BILLINGS, Mont. (AP) — The National Transportation Safety Board released an initial report that provides details but not the cause of a Montana airplane crash that killed four men.

The NTSB is expected to release a second report with more facts within 18 months of the Jan. 11 crash between Billings and Roundup, The Billings Gazette reports.

There was no fire and no explosion as a result of the crash near Dunn Mountain, the report said.

The pilot of the Cessna 182 airplane planned a recreational flight from Billings with intermediate stops in Hardin and Roundup, according to a family member interviewed by the agency.

The report does not name the pilot, but Yellowstone County Sheriff Mike Linder previously identified the pilot as Dr. David Healow.

Healow died in the crash along with passengers Rusty Jungels, Mikel Peterson and Raymond Rumbold.

The crash is believed to have occurred around 6 p.m.

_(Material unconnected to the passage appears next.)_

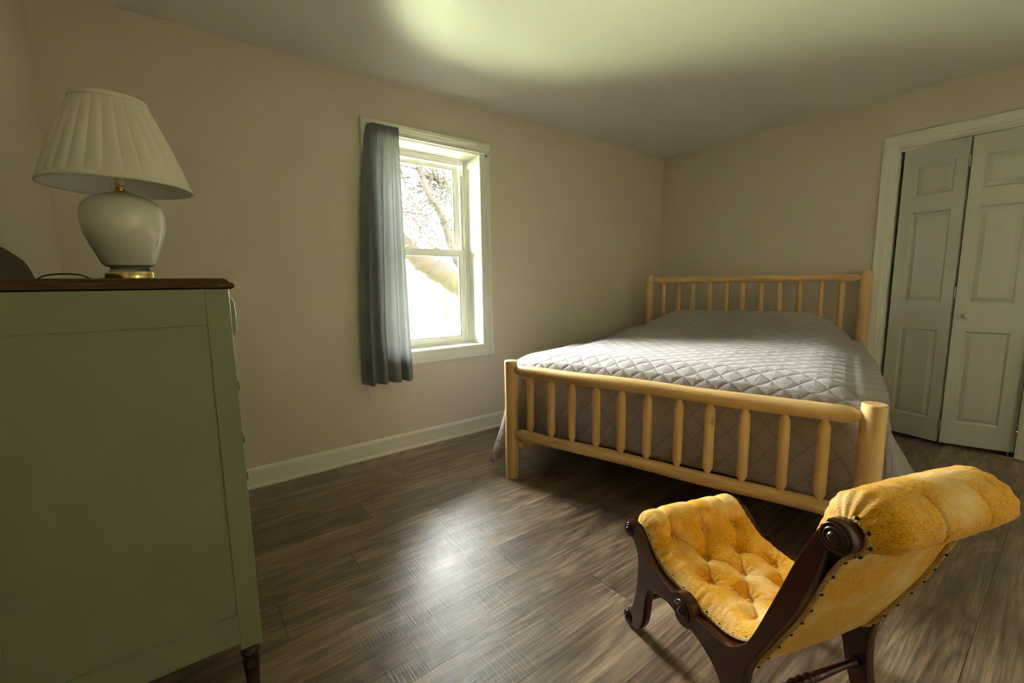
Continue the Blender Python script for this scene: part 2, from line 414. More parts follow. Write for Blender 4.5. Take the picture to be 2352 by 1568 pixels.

The Yellowstone County Sheriff’s Office was contacted about an overdue aircraft and began searching for the plane that night.

Linder reached the crash site the next morning by helicopter and found no one alive.

A diagram included in the report shows the main wreckage of the plane located about 1,450 feet from where it struck a wire and a radio tower, which was “marked by several bent cross members,” the report said.

Sections of the left wing were found north of the tower. The remainder of the left wing was found about 1,100 feet away, and a “ground scar” from the crash began about 100 feet from where the remainder of the left wing was found.